Post by alohacyberian
Which island? KM
Robert S Brewer
2004-01-10 03:45:21 UTC
Permalink
Post by NoBody
I've been a happy Flex dial-up customer for years. In the near future,
I am planning to go high-speed with a wireless setup at home. I'm not
interested in gaming. Just want a fast, reliable connection to do
online research, downloads, and some uploads--including using iDisk
@mac.com.
So, what's the best way to go? RR? Verizon DSL? Flex DSL? Something
else?
LavaNet is another option for DSL. I work there, so naturally I am biased. :)

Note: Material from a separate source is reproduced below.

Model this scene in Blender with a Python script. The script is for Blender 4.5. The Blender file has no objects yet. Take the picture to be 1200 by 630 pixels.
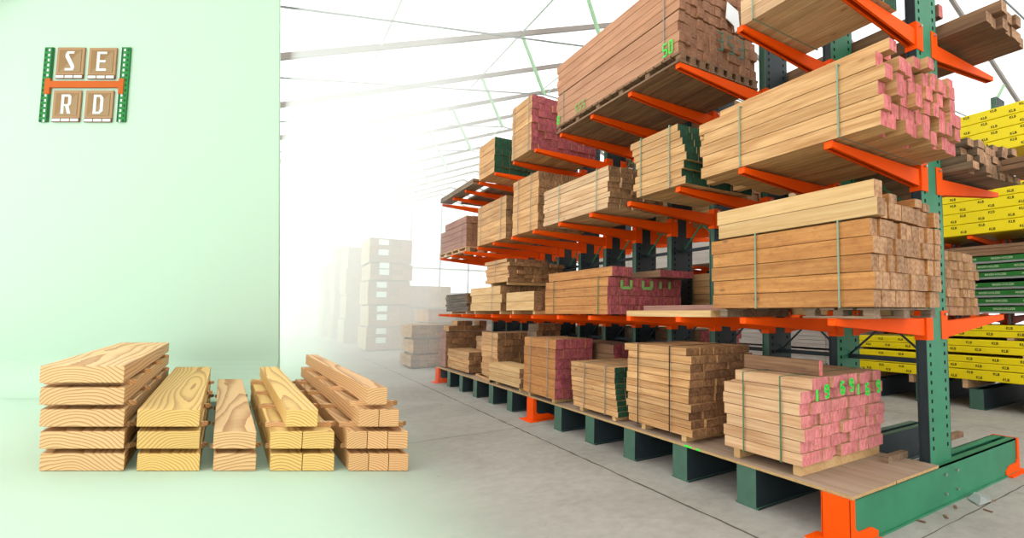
import bpy, bmesh, math, random
from mathutils import Vector, Matrix
random.seed(7)
sc = bpy.context.scene
COL = sc.collection
PI = math.pi

# ------------------------------------------------------------------ camera
YAW = math.radians(37.85); PITCH = math.atan(45/620.0); HC = 1.536
cam = bpy.data.cameras.new('camera'); cam_o = bpy.data.objects.new('camera', cam); COL.objects.link(cam_o)
cam_o.location = (0, 0, HC)
cam_o.rotation_euler = (PI/2 + PITCH, 0, -YAW)
cam.sensor_width = 36; cam.lens = 620/1200*36
cam.shift_x = -(790-600)/1200; cam.shift_y = (320-315)/1200
cam.clip_start = .05; cam.clip_end = 400
sc.camera = cam_o
# ------------------------------------------------------------------ light: an overcast sky above a white membrane hall
world = bpy.data.worlds.new('sky'); sc.world = world; world.use_nodes = True
bg = world.node_tree.nodes['Background']; bg.inputs[0].default_value = (.97, .985, 1, 1); bg.inputs[1].default_value = 3.2
sun = bpy.data.lights.new('sun', 'SUN'); sun.energy = 6.0; sun.angle = .3; sun.color = (1, .97, .93)
sun_o = bpy.data.objects.new('sun', sun); COL.objects.link(sun_o); sun_o.rotation_euler = (math.radians(28), math.radians(-28), 0)
sc.view_settings.view_transform = 'Standard'; sc.view_settings.look = 'None'
sc.view_settings.gamma = 1; sc.view_settings.use_curve_mapping = False
sc.view_settings.exposure = -0.45
sc.cycles.use_denoising = True
sc.cycles.max_bounces = 8; sc.cycles.diffuse_bounces = 3; sc.cycles.transmission_bounces = 6
sc.cycles.volume_bounces = 4; sc.cycles.transparent_max_bounces = 8
sc.cycles.sample_clamp_indirect = 8

# ------------------------------------------------------------------ materials
def rgb(h, f=1.0):
    """sRGB hex to linear colour, times an albedo factor f"""
    c = [int(h[i:i+2], 16)/255 for i in (0, 2, 4)]
    return tuple((x/12.92 if x <= .04045 else ((x+.055)/1.055)**2.4)*f for x in c) + (1,)
WF = .70
class NT:
    def __init__(s, name):
        s.m = bpy.data.materials.new(name); s.m.use_nodes = True; s.t = s.m.node_tree
        s.b = s.t.nodes['Principled BSDF']; s.out = s.t.nodes['Material Output']
    def n(s, kind, **k):
        o = s.t.nodes.new(kind)
        for a, v in k.items(): setattr(o, a, v)
        return o
    def l(s, a, b): s.t.links.new(a, b)
    def mapping(s, src, scale=(1, 1, 1), loc=None):
        m = s.n('ShaderNodeMapping'); m.inputs['Scale'].default_value = scale; s.l(src, m.inputs[0])
        if loc is not None: s.l(loc, m.inputs['Location'])
        return m.outputs[0]
    def noise(s, vec, scale, detail=3, rough=.55, dist=0):
        o = s.n('ShaderNodeTexNoise'); o.inputs['Scale'].default_value = scale; o.inputs['Detail'].default_value = detail
        o.inputs['Roughness'].default_value = rough; o.inputs['Distortion'].default_value = dist; s.l(vec, o.inputs['Vector']); return o.outputs[0]
    def ramp(s, f, stops):
        r = s.n('ShaderNodeValToRGB'); e = r.color_ramp.elements
        while len(e) < len(stops): e.new(.5)
        for q, (p, c) in zip(e, stops): q.position = p; q.color = c
        s.l(f, r.inputs[0]); return r.outputs[0]
    def math(s, op, a, b=None, c=None):
        o = s.n('ShaderNodeMath', operation=op)
        for i, v in enumerate((a, b, c)):
            if v is None: continue
            if isinstance(v, (int, float)): o.inputs[i].default_value = v
            else: s.l(v, o.inputs[i])
        return o.outputs[0]
    def mix(s, f, a, b, mode='MIX'):
        o = s.n('ShaderNodeMix', data_type='RGBA', blend_type=mode)
        for i, v in ((0, f), (6, a), (7, b)):
            if isinstance(v, (int, float)): o.inputs[i].default_value = v
            elif isinstance(v, tuple): o.inputs[i].default_value = v
            else: s.l(v, o.inputs[i])
        return o.outputs[2]
    def bump(s, h, strength=.2, dist=.01):
        b = s.n('ShaderNodeBump'); b.inputs['Strength'].default_value = strength; b.inputs['Distance'].default_value = dist
        s.l(h, b.inputs['Height']); s.l(b.outputs[0], s.b.inputs['Normal'])
M = {}
def plain(name, h, rough=.6, metal=0, var=.0, scale=6, f=1.0):
    if name in M: return M[name]
    t = NT(name); c = rgb(h, f)
    if var:
        tc = t.n('ShaderNodeTexCoord')
        nf = t.noise(tc.outputs['Object'], scale, 4)
        d = tuple(x*(1-var) for x in c[:3])+(1,); u = tuple(min(1, x*(1+var)) for x in c[:3])+(1,)
        t.l(t.ramp(nf, [(.3, d), (.7, u)]), t.b.inputs['Base Color'])
    else: t.b.inputs['Base Color'].default_value = c
    t.b.inputs['Roughness'].default_value = rough; t.b.inputs['Metallic'].default_value = metal; t.b.inputs['Specular IOR Level'].default_value = .3
    M[name] = t.m; return t.m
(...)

<http://www.lava.net/sales/dsl.html>

We don't have any restrictions on setting up home wireless gateways (at
one time some competitors did, but that might be outdated info). I use iDisk
occasionally with no problems. The round-trip latency is about 65 ms to
idisk.mac.com from the office here (add 20-30 ms for DSL). We also have an
Akamai cluster in our NOC, which can significantly speed up contact with
apple.com since Apple uses Akamai for their web site and some software
updates. You sound like you probably don't need it, but we have good Mac-savvy
technical suport (Macs sit on the desks of almost half the managers,
including president and vice president).

Good luck, and I hope you enjoy wireless and broadband!